Monday, May 4, 2009

it's a small town after all

Contest: Check out this photo and write your own caption.

***
This guy, part of the Times' series of CEO interviews, so speaks to me:
Well, I get up very early and I get to work early. I get up at 4:30 every morning. I like the quiet time. It’s a time I can recharge my batteries a bit. I exercise and I clear my head and I catch up on the world. I read papers. I look at e-mail. I surf the Web. I watch a little TV, all at the same time. I call it my quiet time but I’m already multitasking. I love listening to music, so I’ll do that in the morning, too, when I’m exercising and watching the news.


And not only because my quiet time came under threat recently. It's gotten a little bit better: he gives up more easily, stops talking sooner, but I'm still doing too much work. I need him to start picking up cues faster, and also to stop pouting when I ignore him. So we're going to have another intervention this evening. I think I was too tactful (I know, I bet you didn't think that was possible) in emphasizing the whole it's-not-you-it's-me angle and talking about how I was often tired, because tired isn't always the issue: even when I'm not tired, I just need me time. So it's better that he's slightly less persistent, but I need a paradigm shift on his part, where the default isn't turning to me for conversation. And I need to stop being nice/doing the socially acceptable thing. It's a liability in these situations. Take last night:

RM: I was just thinking, as I typed this last paragraph, it would be great if I could have this conversation with A., this conversation that I just had with the computer.

Pause

RM: I was just thinking that. That it would be great to have this conversation with A.

Awkward silence.

A., resolved: [Sigh.] What conversation is that?

RM: Blah blah blah blah blah blah blah about some philosophical BS.

Five minutes or so into the 'blah, blah, blah' (more of a monologue than I conversation, I'd say):

RM: I'm talking too much.
A.: Yes.
RM: You're not really interested in this.
A.: No.

I'm interested in the intense and fascinating article by Philip Gourevitch about Rwanda after the Genocide. If you want me to care about what you're saying, meet me halfway and don't interrupt me in the middle of something to say it. Is that social rocket science?

I am, again, planning on doing this intervention right. I am not going to say, tempting as it is, "clearly, you didn't hear me last week when I said I cherished my personal time and wasn't much of a conversation partner in my downtime," etc. I'll let you know what happens.

***
You've heard me cite Elisabeth's apt turn of phrase about where one lives; it came about five years ago when I was about to start my first job out of grad school, which would be a non-negligible distance from DC, and mom and friends advised me to move closer to it. 'If you like DC so much,' they said, 'go there on weekends.' I relayed these words of non-wisdom to Elisabeth, who articulated my sentiments brilliantly: 'where you live isn't about where you go on weekends; it's about who you run into when you pick up your dry cleaning.' Now, I did not convey this directly to mom, who would have said something like, 'how often do you take things to be dry cleaned' and probably would have asked how much it cost.

Five years later, mom still hasn't come to recognize that I have a better idea of where I want to live than she does (see March visit, during which she questioned me about why I didn't buy in Huntley Meadows or Reston).

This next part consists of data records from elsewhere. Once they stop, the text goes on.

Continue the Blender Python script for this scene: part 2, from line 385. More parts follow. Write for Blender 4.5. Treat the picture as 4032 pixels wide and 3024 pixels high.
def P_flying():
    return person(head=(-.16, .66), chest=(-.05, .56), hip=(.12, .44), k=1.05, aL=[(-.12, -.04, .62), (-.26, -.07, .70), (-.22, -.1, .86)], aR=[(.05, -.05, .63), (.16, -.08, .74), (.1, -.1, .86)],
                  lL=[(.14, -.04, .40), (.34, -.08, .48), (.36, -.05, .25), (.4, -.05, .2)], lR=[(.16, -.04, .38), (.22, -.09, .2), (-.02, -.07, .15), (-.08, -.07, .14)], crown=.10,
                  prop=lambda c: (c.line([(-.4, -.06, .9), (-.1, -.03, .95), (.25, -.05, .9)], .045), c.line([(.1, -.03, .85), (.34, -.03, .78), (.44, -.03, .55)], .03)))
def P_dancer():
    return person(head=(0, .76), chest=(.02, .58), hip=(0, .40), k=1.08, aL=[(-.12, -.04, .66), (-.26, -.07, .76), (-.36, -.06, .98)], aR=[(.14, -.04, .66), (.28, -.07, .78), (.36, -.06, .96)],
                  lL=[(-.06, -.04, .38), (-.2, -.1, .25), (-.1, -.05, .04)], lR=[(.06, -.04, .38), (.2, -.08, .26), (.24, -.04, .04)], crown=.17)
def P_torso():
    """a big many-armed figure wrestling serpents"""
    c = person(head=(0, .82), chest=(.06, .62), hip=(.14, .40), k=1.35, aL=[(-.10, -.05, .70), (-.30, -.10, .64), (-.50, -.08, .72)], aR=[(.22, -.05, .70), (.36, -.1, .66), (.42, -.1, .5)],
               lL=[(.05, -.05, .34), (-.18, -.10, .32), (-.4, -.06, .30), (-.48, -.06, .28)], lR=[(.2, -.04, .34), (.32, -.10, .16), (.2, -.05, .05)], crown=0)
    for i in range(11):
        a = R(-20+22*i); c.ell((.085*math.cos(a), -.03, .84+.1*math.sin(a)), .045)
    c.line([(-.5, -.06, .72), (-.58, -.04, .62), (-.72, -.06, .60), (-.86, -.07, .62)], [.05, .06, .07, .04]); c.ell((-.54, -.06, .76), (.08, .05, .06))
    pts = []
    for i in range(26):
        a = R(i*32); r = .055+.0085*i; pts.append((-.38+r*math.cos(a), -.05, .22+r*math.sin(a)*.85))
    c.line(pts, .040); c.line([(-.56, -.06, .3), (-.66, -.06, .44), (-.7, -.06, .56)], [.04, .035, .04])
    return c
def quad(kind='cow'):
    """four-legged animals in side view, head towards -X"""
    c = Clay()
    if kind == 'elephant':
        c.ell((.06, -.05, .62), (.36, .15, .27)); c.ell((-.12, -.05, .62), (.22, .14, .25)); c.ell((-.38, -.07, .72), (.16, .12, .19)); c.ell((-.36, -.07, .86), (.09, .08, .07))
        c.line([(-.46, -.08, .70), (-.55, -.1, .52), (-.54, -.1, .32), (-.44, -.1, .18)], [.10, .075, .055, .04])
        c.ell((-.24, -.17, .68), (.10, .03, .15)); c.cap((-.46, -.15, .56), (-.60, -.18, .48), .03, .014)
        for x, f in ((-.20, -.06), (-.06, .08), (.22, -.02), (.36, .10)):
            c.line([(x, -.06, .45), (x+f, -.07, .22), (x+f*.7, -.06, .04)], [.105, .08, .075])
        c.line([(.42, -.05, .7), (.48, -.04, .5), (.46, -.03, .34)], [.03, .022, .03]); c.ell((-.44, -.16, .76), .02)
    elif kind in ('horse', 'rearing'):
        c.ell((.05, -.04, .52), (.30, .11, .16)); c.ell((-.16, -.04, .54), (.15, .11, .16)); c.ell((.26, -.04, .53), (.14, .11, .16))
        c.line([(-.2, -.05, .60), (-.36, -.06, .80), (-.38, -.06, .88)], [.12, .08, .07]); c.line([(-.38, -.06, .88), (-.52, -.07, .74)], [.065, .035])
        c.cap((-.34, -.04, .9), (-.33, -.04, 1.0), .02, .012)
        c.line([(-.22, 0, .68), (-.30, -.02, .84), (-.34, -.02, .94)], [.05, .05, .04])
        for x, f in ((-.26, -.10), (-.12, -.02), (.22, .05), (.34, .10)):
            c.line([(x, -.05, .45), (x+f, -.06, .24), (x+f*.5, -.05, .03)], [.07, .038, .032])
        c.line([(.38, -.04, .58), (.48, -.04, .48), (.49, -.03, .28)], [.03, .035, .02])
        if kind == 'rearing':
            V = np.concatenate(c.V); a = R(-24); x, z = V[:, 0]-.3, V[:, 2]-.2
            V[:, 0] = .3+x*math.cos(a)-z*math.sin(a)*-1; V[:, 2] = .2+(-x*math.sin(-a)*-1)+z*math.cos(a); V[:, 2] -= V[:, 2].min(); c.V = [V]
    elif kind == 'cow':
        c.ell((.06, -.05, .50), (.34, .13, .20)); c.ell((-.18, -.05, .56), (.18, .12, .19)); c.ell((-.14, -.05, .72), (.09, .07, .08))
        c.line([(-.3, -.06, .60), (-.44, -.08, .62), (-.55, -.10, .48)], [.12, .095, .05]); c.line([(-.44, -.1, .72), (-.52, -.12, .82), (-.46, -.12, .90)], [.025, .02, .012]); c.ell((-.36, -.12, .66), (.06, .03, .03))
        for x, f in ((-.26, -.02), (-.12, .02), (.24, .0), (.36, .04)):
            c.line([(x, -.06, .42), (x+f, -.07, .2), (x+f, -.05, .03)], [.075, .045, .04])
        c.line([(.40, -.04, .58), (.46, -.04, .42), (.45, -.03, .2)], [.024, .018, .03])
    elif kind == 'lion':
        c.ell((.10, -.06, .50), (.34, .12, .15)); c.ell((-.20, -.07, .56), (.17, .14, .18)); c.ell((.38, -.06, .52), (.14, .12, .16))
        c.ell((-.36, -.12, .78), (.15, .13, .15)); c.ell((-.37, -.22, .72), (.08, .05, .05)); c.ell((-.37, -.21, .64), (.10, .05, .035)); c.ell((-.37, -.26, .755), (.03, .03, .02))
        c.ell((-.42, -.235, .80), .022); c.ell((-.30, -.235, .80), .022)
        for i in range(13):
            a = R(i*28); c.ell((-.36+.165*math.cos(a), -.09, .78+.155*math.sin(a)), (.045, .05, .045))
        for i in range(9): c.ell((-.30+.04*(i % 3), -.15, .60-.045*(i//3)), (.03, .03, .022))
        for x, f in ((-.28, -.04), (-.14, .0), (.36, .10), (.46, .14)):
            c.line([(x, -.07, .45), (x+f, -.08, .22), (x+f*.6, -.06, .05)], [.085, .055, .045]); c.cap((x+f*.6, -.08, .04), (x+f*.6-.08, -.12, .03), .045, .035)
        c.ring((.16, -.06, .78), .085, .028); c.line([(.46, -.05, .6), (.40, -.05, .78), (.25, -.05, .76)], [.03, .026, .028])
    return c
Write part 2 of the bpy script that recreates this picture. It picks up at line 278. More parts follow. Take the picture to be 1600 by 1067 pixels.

Sometimes I lose sight of the issue, too, wondering why I pay so much to live where I do. Last night, I was feeling stir crazy and it had stopped raining, and it occured to me that I could go for a walk. It was like an epiphany: dumbass, you live in Old Town so you can get up and go for a walk without driving anywhere. You even have a choice of nature trail or city. So I walked down to the river, and the hazy sunset was beautiful. Even that eyesore of an Air Force Base across the river didn't mar the view. I could see the Capitol building glowing in the distance, too.

I walked by the river and turned to return home, when I thought I'd go to Trader Joe's for bananas. I need some to be soft by Friday, when I'll make banana cake with coconut frosting. As I approached the store, I ran into Kevin, my former roommate. It was great to see him, in the plainest sense, and also because it reminded me that I live in a small town, in a way, where I run into people as I proverbially drop off my dry cleaning.

1 comment:

the Floridian said...

You're a poster child for good city planning! Keep spreading the word.